年金生活者である母親に、毎月7万円の仕送りを続けている川上さん(仮名)。毎月ギリギリの生活ですが、子どもの高校受験を前に、さらなる教育費負担がのしかかります。そんなときに母親のもとに日本年金機構から届いた「緑色の封筒」。中身は何だったのでしょうか? 今回は「年金生活者支援給付金」について、FPの辻本剛士氏が解説します。
もう限界です…「年金月6万円」73歳母への“エンドレス仕送り”で窮地の〈月給33万円〉40代息子が、年金機構から母に届いた「緑色の封筒」に救われたワケ【CFPの助言】
「年金生活者支援給付金」の対象者には、月に約5,000円給付される
「年金生活者支援給付金」とは、現在老齢基礎年金を受け取っていて、かつ所得が少ない人に支給される給付金です。年金生活者給付金には、老齢(補足的老齢)生活者支援給付金、障害年金生活者支援給付金、遺族年金生活者支援給付金の3種類に分かれています。
この給付金の支給は、2019年10月1日の消費税引き上げと同時にスタートし、いまのところは、恒久的に支給される制度となっています。
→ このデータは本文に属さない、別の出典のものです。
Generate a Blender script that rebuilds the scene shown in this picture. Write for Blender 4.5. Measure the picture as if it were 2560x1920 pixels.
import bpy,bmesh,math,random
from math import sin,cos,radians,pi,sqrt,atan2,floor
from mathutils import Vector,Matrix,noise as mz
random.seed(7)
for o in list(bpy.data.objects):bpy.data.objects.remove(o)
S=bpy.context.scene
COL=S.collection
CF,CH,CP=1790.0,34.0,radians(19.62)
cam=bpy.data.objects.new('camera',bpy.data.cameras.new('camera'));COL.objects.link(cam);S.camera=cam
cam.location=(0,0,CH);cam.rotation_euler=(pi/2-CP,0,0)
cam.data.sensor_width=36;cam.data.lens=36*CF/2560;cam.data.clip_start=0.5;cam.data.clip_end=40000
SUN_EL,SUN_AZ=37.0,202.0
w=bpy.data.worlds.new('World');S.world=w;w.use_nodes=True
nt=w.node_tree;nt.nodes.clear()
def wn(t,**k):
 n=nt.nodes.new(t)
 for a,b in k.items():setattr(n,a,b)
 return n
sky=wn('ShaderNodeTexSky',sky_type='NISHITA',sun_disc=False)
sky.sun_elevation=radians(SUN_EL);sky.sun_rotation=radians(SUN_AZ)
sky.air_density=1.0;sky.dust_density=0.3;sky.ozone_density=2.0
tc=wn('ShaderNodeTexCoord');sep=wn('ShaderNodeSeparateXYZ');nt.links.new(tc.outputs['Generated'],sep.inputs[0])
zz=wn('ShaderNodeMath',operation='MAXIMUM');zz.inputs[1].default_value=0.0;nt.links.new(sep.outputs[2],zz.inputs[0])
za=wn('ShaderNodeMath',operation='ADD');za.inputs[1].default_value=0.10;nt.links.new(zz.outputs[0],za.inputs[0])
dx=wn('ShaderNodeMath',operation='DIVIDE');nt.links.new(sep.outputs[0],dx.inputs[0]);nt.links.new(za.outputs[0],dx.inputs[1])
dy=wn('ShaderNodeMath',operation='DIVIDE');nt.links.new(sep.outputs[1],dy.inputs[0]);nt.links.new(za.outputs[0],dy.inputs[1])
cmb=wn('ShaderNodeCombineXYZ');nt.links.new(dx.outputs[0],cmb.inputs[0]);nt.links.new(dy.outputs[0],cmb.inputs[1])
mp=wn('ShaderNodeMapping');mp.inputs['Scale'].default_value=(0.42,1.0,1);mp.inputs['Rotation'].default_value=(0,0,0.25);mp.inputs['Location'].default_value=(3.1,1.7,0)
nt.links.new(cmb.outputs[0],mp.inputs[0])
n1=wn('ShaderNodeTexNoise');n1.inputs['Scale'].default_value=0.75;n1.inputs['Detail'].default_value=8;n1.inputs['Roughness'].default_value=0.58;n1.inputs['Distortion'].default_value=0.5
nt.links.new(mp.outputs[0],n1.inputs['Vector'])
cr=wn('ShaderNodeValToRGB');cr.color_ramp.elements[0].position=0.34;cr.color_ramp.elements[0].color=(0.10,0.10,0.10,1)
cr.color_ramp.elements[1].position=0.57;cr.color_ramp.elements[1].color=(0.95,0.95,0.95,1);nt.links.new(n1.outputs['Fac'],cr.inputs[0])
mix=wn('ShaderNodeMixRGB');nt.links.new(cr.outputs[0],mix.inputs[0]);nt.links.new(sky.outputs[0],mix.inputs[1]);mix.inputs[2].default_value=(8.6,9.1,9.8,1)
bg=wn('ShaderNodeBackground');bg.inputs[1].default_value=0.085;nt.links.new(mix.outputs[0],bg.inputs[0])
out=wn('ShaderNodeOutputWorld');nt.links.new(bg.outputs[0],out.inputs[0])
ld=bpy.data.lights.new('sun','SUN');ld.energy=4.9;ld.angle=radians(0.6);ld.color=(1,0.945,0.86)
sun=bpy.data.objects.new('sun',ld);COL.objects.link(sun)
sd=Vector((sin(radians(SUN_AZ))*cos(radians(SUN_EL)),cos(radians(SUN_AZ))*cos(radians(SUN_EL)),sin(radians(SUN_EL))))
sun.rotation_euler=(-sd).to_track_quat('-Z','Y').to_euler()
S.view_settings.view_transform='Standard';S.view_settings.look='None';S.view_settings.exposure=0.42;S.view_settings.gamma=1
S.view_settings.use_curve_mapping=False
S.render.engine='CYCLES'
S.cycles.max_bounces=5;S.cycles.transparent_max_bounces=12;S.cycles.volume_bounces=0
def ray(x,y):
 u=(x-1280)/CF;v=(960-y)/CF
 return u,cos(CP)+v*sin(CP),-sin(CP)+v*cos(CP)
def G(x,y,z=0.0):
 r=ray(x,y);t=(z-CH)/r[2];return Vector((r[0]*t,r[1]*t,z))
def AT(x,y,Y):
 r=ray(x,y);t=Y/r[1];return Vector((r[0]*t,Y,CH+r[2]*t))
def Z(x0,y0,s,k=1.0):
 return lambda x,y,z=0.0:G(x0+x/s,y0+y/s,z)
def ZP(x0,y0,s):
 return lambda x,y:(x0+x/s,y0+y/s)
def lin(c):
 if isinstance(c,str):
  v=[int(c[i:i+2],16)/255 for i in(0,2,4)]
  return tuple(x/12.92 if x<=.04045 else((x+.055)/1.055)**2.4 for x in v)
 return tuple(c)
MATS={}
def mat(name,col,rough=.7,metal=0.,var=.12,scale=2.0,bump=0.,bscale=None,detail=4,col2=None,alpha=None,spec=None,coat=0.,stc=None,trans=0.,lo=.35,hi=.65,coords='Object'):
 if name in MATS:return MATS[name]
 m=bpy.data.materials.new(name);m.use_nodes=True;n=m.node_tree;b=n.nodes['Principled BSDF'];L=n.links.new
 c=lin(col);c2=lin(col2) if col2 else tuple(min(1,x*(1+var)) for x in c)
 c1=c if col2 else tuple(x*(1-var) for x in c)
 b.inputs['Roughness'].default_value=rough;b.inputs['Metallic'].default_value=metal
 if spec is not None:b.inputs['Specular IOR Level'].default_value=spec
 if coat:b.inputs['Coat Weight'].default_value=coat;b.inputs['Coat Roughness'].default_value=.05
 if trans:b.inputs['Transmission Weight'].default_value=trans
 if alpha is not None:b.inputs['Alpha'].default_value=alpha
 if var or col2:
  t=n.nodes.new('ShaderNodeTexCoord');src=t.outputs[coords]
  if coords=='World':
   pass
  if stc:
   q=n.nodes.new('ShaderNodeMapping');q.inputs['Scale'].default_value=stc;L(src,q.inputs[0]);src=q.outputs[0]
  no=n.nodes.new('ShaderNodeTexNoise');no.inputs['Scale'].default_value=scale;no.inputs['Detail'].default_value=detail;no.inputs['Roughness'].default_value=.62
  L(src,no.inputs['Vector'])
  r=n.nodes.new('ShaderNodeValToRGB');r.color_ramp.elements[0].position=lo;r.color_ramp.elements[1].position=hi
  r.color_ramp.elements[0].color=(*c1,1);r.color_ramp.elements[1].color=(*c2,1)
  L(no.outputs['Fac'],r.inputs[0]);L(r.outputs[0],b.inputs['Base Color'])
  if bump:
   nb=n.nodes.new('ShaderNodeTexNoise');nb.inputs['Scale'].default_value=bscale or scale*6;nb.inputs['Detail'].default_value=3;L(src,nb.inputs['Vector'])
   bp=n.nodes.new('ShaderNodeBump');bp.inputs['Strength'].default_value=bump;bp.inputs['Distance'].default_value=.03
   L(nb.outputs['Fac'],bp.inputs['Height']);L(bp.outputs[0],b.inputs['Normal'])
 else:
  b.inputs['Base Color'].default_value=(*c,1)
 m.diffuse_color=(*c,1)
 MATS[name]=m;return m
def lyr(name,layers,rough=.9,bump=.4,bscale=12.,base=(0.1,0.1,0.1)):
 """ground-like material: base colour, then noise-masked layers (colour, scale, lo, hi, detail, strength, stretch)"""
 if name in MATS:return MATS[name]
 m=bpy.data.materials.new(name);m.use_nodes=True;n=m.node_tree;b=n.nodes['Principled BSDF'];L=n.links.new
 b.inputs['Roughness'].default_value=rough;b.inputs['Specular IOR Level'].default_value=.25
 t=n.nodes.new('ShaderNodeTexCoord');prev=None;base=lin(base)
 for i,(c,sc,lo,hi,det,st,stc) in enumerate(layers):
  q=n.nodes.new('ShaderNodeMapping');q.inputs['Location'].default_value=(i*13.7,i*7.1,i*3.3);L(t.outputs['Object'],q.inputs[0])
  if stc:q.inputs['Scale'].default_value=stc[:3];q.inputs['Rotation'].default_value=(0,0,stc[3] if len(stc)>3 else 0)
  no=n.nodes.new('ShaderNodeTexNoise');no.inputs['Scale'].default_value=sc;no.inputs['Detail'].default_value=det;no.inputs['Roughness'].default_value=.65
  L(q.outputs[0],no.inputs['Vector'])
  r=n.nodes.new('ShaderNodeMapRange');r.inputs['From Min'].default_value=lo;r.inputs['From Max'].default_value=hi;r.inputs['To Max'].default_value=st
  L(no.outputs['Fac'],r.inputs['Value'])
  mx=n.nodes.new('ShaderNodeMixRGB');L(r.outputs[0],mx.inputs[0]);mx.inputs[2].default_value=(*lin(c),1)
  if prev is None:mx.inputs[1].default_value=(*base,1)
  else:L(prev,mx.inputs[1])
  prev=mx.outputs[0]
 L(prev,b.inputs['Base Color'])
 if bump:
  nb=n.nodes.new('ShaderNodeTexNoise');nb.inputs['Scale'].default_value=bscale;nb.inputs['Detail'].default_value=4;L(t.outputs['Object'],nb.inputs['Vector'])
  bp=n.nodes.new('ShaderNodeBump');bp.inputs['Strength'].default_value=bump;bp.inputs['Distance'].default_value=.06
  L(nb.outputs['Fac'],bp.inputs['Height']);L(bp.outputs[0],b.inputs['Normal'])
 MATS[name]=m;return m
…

老齢(補足的老齢)年金生活者支援給付金を受け取れる要件は、以下のとおりです。
・65歳以上の老齢基礎年金の受給者であること
・同一世帯の全員が市町村民税非課税であること
・前年の公的年金等の収入金額とその他の所得との合計額が87万8,900円以下であること
条件に当てはまるかどうかの確認は、自身でおこなう必要はありません。
給付額給付額は、保険料納付済期間等に応じて算出され、次の①と②の合計額となります。
① 保険料納付済期間に基づく額(月額)=5,140円 × 保険料納付済期間/480月
② 保険料免除期間に基づく額(月額)=1万1,041円× 保険料免除期間/480月
年金生活者支援給付金請求書は、該当する人へ毎年9月1日から順次送付されます。 給付金を申請する場合は、請求書に必要事項を記載して返送すれば可能です。
生活困窮者は1人で悩まず自治体やFPに相談することが大切
後日、まだまだ経済的な困難に直面している川上夫婦と健司さんの母・直子さんは、今後の家計設計について、ファイナンシャルプランナー(FP)に相談へ行くことにしました。
FPはまず、直子さんを健司さんの扶養に入れることを提案。この変更により、健司さんは、扶養控除48万円の適用を受けることができ、所得税や住民税が軽減されます。さらに、直子さんが扶養に入ることで、健康保険料の負担もなくなり、年間で約3万円の節約が可能となりました。
そのほかにも、FPのアドバイスに従い、川上家は家計の見直しを行い、これまでよりも、経済的な余裕を持つことができるようになったといいます。
このように、生活が困窮してしまう場合は、自分だけで解決しようとせず、生活困窮者自立支援制度の活用やFPに相談するなど、専門家の助けを求めることが大切です。